# Task requirements
Check every line below for the word "from" and give only the number of lines where it appears.
Start Raw data
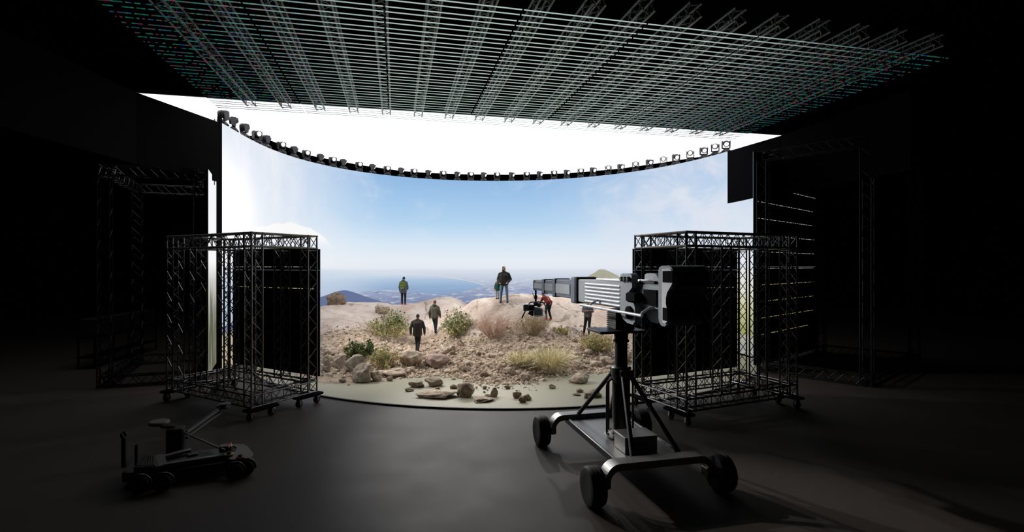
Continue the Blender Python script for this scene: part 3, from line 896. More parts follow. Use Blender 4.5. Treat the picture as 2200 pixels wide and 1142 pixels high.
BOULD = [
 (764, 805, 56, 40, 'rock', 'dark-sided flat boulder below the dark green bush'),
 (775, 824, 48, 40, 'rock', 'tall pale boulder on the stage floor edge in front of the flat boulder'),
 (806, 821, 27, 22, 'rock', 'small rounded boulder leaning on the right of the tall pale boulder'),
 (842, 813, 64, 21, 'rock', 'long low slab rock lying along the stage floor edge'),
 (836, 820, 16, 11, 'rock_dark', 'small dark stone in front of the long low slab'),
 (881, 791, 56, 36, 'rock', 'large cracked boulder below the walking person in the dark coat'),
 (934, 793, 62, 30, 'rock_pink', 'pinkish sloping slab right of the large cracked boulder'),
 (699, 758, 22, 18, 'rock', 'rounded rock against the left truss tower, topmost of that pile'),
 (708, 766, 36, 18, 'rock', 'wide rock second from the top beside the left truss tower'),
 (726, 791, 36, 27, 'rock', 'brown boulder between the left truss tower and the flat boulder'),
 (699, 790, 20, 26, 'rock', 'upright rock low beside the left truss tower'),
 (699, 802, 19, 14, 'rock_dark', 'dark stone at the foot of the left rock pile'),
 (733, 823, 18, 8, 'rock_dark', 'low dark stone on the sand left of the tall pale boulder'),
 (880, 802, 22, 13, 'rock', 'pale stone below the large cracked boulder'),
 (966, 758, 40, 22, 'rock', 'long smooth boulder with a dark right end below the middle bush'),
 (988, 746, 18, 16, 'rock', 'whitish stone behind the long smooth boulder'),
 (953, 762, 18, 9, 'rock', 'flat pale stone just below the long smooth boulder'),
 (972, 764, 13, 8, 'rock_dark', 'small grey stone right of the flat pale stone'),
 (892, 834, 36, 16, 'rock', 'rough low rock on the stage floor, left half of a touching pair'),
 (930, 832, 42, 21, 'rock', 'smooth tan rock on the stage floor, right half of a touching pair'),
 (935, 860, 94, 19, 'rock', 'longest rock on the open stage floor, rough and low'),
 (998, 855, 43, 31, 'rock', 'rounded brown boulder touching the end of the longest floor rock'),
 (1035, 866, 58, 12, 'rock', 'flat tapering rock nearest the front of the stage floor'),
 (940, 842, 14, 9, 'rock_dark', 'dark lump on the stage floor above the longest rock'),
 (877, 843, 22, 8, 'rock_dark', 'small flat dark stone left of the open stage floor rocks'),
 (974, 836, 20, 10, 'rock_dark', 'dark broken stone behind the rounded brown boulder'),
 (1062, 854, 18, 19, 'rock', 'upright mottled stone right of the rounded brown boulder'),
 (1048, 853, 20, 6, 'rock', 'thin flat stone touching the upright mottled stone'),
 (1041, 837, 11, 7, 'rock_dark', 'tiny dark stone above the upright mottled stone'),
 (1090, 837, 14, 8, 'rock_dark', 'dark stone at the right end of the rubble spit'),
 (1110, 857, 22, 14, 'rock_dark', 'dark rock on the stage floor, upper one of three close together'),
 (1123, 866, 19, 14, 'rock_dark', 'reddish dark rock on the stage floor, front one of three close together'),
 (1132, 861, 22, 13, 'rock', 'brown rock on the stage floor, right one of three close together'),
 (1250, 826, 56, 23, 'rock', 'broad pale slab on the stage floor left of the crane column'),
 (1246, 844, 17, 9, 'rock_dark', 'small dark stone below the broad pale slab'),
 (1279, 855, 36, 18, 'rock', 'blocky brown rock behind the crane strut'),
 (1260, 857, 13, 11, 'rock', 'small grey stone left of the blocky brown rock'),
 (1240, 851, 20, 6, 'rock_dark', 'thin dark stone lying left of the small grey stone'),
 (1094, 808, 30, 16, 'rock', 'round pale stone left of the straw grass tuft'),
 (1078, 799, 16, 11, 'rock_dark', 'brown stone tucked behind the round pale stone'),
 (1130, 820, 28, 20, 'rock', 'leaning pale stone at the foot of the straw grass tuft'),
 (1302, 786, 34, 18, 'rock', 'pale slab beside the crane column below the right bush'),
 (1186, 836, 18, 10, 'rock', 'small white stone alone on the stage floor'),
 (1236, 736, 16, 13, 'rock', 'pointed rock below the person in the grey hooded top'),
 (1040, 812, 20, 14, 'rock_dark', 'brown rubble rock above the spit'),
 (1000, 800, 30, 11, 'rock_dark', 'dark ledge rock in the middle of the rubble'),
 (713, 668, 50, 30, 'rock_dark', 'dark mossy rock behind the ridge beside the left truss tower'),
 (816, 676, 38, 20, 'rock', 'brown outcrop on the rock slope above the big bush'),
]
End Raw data
# Written solution
2